Marie Lu Comes to Brookline
Jamie Molnar ’21 // Emertainment Monthly Book Co-Editor
On October 6, the alley next to Coolidge Corner Theater in Brookline was packed with eager fans. Although the young adult genre is usually aimed at teenage readers, readers of all ages came to hear author Marie Lu speak about her new novel Rebel. Readers were packed in a small theater for a discussion with Lu, moderated by Kiersten Frost, one of Brookline Booksmith’s children’s booksellers. An audience-based discussion and book signing followed the moderated talk.
Rebel is the fourth and final installment of Lu’s Legend series which follows the main perspective characters, Day and June, as they navigate their dystopian world and fight the corruption of their government. The first book within the series was released in 2011. Six years have passed since the third book, Champion, was published in 2013, and the characters of the Legend series have grown older just as the fans have.
Lu said the first audience she thought of when she decided to write Rebel was the readers who grew up with Legend and had been with her from the start.
“I very much wanted to make sure that I was going to [write] a book that was satisfying to readers who had followed me through the series,” Lu said during the discussion?
“It feels kind of odd and nostalgic [coming back to the series],” Lu said. “When I finished writing Champion I really thought the open ending is what I wanted and that was going to be it.”
However, over the past six or so years, Lu said she kept going back to her first series, writing little snippets and chapters post-Champion that she would release sporadically. Coming back to these characters years later, after both she and the characters themselves have grown, was not as smooth as she imagined it would be. Lu described during the discussion how it took her a little while to get back into the groove of writing these characters. She recalls Day, one of the main characters in the series, “sounding different” when she first went back to write him.

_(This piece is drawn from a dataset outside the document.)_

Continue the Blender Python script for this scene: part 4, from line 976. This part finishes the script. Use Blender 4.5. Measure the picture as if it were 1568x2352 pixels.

After they found their rhythm again, though, Lu says it was nice to talk to Day, June, and Eden again.
Since Lu’s novels are within the science-fiction genre, there’s a lot of research that goes into the technology that the world of Legend involves. Rebel takes place in Ross City, which readers got a taste of in Champion, where society is run like a game and people’s actions are tied to a point system which then determines what apartments they can live in, what job they can have, even what groceries they buy.
“It was really interesting exploring that concept,” Lu said. “And also kind of unsettling because in the span of time since Champion ended, this stuff now actually exists in the world. This is no longer science-fiction. This is actually a system that is in place in China now.”
Lu also recalls the effort that had to be made to keep up with new findings in the technology she was using in her writing since a lot of the tech that is used in all of her series was being developed as she wrote. While writing, Lu may have even predicted new technology in the process. For her Warcross series, Lu writes about the Neuralink, a chip that gets implanted into the brain to create a brain-computer interface. Soon after publication, Elon Musk announced he was creating the same technology with the same name,
“I swear I came up with the name first!” Lu said in regards to the technology.
The idea of dystopia has also been unsettling while writing the entirety of the Legend series, Lu said
“It’s been kind of weird to see these dystopian things happening,” Lu says. “And now, post-2016, I feel like dystopia is not fiction anymore.”
When she first wrote Legend, the first book in the series, it was the year 2009. Obama had just been elected—it was an exciting time, but she says you could already see the cracks in the system. Especially now, in the era of Trump, it can seem as if our country is a scene out of a dystopian novel.
Despite the darkness that has crept into our society, Lu said she is eternally grateful for the young adult genre and for the ring of hope that it has always provided its readers.
“No matter how bad it gets in YA, you can see the young people in YA as the silver lining in the story. They are the ones who change things in their country and stand up to their governments, and you can see that happening in the real world now,” Lu says. “I feel like, in a lot of ways, YA has been mirroring what young people have always done, so it’s an honor to be a part of that.”
Combining beloved characters, new technology, and the dystopia that is creeping into the real world, it’s no wonder readers were lining up for Lu’s latest novel. In the finale of the Legend series, readers will find out who these characters have become, and who they will be when the past comes back to haunt them.